RBS to pay investors for first time in 10 years with the government set to receive £150m
Lender announced plans to close branches and cut hundreds of UK jobs earlier this year
Royal Bank of Scotland said on Friday that it will resume its dividend, paying out 2p per share to investors, subject to a $4.9bn (£3.8bn) settlement with the US Department of Justice.
The bank’s decision means the UK government, which owns 62 per cent of the lender after bailing it out during the financial crisis, will receive £150m.
The group reported profit of £2bn for the six months to 30 June, down from £2.1bn in the same period of last year. However, profit for the second quarter was £96m, significantly ahead of analysts’ expectations of a £741m loss.
Ross McEwan, RBS chief executive, said: “We are pleased with the progress we’ve made in the first half of 2018 and see these as a good set of results in a more uncertain and highly competitive environment. We are also pleased to announce an intention to pay our first dividend in ten years, subject to a final settlement with the DoJ.”
RBS reached a legal settlement with the US in May, bringing an end to a long-running probe into the bank’s role in mis-selling mortgage-backed securities ahead of the 2008 financial crisis.
Commenting on the settlement, David Madden, analyst at CMC Markets, said: “Now that it appears that the dark cloud has lifted over the bank, investor sentiment could flourish.”
The settlement allowed the government to begin selling off its stake in RBS, although Labour criticised the Treasury’s decision to offload a 7.7 per cent stake for £2.5bn – representing a £2bn discount to the purchase price.

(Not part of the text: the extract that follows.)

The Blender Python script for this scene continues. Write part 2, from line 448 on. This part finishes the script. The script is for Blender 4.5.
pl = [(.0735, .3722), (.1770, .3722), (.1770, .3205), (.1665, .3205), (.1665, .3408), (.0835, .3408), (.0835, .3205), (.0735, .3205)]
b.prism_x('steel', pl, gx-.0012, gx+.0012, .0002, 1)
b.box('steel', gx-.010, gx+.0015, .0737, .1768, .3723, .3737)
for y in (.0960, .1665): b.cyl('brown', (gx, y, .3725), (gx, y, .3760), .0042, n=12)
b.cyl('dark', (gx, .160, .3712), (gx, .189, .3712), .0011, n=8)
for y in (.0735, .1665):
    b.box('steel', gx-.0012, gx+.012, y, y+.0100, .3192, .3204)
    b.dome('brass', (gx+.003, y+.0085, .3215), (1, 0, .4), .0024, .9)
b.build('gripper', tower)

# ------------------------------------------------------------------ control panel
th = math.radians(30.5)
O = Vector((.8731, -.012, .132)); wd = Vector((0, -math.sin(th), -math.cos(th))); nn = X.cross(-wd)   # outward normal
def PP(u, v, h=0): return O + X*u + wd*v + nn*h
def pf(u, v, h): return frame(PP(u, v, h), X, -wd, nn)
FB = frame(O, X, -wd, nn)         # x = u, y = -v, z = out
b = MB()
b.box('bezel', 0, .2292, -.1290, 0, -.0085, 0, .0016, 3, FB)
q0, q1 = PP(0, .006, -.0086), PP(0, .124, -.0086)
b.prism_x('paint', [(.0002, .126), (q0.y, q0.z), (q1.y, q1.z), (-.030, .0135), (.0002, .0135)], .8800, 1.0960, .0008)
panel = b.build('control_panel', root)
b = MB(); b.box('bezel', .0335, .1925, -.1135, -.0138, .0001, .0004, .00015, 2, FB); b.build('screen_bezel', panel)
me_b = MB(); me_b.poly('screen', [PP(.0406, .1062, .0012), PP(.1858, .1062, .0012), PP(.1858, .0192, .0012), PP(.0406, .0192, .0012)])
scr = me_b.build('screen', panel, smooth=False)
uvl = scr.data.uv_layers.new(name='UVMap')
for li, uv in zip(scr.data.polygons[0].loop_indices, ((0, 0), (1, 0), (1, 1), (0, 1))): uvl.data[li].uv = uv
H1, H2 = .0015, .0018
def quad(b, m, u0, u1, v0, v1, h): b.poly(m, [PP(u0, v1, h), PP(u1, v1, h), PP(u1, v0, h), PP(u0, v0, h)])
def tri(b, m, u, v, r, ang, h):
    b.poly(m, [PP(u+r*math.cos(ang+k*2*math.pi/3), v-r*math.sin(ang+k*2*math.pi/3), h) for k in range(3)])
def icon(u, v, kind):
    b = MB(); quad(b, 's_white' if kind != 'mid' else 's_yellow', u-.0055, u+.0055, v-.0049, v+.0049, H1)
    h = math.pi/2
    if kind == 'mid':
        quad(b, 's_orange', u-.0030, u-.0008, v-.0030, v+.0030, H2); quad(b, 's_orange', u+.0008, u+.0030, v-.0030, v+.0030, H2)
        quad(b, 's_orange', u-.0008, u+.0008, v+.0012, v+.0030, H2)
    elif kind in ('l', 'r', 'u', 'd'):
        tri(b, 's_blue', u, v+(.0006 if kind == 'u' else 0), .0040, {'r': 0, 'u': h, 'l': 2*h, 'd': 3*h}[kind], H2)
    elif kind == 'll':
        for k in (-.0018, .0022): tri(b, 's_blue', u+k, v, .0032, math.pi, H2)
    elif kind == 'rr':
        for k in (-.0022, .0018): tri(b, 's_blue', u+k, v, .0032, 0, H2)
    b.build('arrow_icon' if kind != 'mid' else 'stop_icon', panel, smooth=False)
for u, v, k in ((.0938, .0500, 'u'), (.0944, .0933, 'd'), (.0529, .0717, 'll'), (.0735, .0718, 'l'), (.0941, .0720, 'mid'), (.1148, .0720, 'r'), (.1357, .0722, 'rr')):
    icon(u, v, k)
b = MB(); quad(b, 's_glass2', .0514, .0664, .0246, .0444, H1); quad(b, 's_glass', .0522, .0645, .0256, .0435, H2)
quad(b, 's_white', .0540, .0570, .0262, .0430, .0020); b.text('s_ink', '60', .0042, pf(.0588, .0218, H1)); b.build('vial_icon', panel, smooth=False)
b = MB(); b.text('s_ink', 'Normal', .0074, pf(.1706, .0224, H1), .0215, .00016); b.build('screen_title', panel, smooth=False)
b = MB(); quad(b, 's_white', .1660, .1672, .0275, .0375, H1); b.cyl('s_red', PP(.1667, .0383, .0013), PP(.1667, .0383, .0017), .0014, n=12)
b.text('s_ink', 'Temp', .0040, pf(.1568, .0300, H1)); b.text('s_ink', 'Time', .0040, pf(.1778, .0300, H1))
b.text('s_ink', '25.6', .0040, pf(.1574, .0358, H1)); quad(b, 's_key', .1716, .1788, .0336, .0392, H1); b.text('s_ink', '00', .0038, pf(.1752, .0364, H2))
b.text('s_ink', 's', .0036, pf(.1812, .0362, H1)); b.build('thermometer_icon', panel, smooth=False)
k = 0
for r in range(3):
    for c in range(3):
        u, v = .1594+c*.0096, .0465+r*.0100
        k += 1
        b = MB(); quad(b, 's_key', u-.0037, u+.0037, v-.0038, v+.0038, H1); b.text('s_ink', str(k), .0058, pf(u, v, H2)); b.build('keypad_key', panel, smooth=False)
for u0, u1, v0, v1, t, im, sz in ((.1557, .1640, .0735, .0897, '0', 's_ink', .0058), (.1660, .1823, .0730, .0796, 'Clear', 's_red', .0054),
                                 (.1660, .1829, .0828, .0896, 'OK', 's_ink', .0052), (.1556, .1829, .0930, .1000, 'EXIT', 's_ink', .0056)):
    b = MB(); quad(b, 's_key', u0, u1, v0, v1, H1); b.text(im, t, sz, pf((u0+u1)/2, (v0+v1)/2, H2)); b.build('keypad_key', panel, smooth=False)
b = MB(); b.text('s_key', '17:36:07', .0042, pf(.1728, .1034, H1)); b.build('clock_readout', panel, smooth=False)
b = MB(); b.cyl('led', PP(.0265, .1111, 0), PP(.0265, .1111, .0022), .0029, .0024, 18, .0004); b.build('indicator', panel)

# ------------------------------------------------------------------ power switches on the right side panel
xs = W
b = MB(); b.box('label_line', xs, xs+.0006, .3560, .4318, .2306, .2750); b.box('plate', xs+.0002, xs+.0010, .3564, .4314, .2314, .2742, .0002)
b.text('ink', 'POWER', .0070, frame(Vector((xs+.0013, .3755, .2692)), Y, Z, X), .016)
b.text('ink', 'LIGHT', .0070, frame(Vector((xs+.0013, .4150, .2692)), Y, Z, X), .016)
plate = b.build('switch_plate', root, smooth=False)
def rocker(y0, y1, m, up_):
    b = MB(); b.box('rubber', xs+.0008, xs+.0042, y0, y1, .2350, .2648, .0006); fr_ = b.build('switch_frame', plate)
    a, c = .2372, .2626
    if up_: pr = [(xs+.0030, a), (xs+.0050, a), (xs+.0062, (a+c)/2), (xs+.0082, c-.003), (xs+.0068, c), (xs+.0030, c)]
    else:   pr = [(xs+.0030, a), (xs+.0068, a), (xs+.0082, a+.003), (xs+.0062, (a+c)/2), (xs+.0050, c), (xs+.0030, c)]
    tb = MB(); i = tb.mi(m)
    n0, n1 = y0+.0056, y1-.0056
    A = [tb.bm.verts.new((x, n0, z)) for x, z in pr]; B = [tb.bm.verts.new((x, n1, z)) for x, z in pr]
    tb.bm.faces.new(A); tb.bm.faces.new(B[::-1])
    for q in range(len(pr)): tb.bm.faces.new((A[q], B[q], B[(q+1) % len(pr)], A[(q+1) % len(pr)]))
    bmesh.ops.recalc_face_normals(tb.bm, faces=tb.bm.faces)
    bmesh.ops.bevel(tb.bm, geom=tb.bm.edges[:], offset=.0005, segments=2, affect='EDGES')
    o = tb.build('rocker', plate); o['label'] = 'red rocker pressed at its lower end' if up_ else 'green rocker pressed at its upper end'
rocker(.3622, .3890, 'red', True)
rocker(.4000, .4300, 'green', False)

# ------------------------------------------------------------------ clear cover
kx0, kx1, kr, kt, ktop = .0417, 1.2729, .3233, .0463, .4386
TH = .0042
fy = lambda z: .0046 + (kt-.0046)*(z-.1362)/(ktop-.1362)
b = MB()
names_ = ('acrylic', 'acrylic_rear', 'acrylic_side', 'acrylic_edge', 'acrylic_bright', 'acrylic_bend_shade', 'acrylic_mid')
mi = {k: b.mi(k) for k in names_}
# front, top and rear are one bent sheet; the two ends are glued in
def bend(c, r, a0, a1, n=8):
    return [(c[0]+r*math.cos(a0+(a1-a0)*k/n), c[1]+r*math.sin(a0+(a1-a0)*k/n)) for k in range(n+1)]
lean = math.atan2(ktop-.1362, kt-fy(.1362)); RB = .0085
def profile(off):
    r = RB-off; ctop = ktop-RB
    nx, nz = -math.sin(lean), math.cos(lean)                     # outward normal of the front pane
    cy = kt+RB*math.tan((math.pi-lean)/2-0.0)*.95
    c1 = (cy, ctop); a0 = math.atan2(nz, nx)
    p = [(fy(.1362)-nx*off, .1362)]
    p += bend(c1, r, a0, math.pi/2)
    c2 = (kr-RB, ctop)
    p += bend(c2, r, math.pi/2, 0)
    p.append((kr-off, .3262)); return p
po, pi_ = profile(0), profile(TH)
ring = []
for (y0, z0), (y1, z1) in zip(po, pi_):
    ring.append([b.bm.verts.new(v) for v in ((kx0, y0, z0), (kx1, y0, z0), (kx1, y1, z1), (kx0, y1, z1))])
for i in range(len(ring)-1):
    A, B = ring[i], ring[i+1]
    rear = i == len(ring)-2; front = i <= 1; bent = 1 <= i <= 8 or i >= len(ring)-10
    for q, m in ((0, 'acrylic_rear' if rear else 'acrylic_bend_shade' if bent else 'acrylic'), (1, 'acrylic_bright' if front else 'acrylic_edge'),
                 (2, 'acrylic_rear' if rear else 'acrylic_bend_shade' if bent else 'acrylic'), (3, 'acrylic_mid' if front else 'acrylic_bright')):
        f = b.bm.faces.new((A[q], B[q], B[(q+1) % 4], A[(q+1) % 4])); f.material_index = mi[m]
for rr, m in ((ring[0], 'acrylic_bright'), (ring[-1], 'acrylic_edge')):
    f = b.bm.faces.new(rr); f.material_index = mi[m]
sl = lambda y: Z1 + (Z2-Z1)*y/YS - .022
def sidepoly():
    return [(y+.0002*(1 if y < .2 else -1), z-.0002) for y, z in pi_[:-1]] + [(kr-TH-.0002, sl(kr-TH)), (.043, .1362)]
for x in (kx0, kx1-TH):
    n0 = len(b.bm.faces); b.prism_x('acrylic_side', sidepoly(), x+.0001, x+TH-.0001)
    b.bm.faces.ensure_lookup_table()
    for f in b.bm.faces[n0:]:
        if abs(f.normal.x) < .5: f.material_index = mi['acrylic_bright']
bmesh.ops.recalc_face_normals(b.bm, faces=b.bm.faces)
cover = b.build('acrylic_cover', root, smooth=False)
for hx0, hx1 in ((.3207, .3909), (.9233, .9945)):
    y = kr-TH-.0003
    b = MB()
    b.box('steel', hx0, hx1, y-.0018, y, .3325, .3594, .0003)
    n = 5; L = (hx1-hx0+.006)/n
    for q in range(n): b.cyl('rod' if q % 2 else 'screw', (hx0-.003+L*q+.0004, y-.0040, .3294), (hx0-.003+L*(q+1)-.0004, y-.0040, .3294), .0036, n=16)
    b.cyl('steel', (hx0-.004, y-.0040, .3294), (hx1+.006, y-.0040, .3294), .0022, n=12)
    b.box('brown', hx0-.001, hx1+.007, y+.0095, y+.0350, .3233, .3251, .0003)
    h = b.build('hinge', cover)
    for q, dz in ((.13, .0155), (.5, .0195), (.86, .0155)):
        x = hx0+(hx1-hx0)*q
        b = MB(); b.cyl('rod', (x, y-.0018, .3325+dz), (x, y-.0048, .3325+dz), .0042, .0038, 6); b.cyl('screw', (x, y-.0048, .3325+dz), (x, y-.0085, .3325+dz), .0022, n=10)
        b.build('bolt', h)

However, Mr Madden said that while Westminster is still a major shareholder in the bank, “at least it’s trimming its position”.

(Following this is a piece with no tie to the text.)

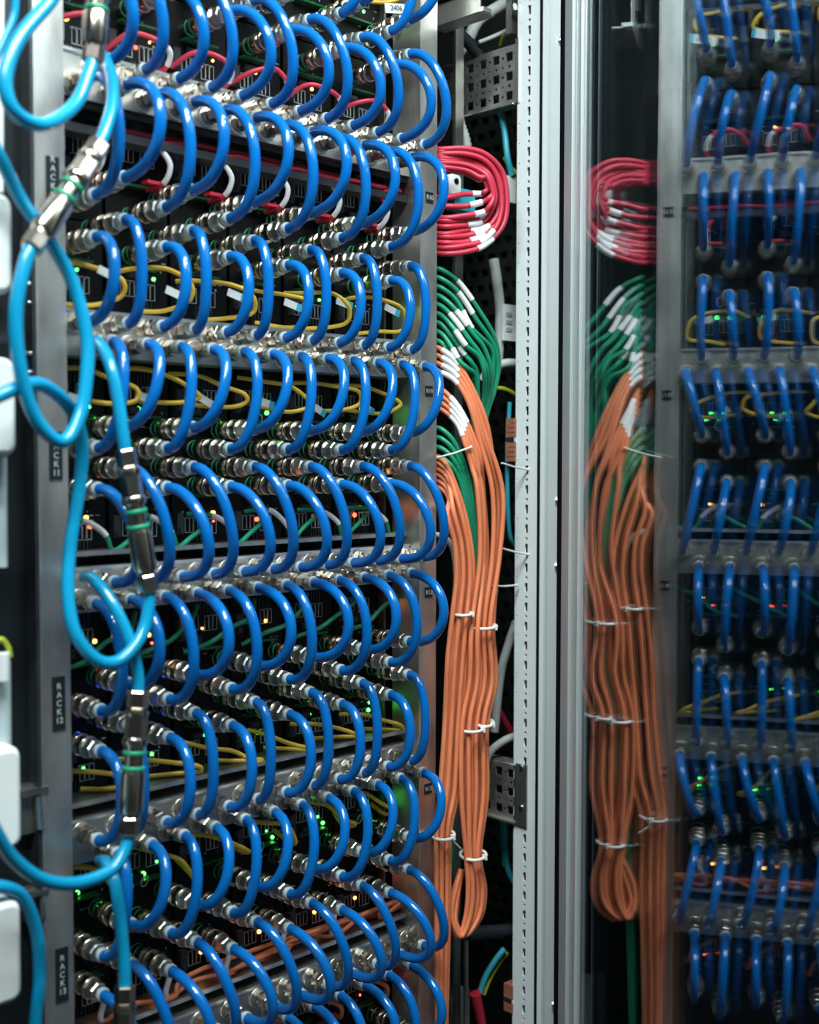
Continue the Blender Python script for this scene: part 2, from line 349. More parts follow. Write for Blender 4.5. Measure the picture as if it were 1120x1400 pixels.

“The share sale sends out a positive message about the financial health of the bank and the sooner it returns to private ownership, the sooner it can behave like a more capitalist company,” he added.
Meanwhile, RBS announced earlier this year that it will close 162 branches and cut hundreds of jobs across the UK, following a review of its NatWest and RBS networks.
On Friday, Mr McEwan said: “Our sector is undergoing significant change and we are positioning ourselves well to compete. We still have a lot more to do to achieve our ambition of being the best bank for customers in the UK and Republic of Ireland. However, with our major legacy issues largely behind us, we are able to fully focus on closing this gap.”
Shares in the bank were up 2.5 per cent in early trading.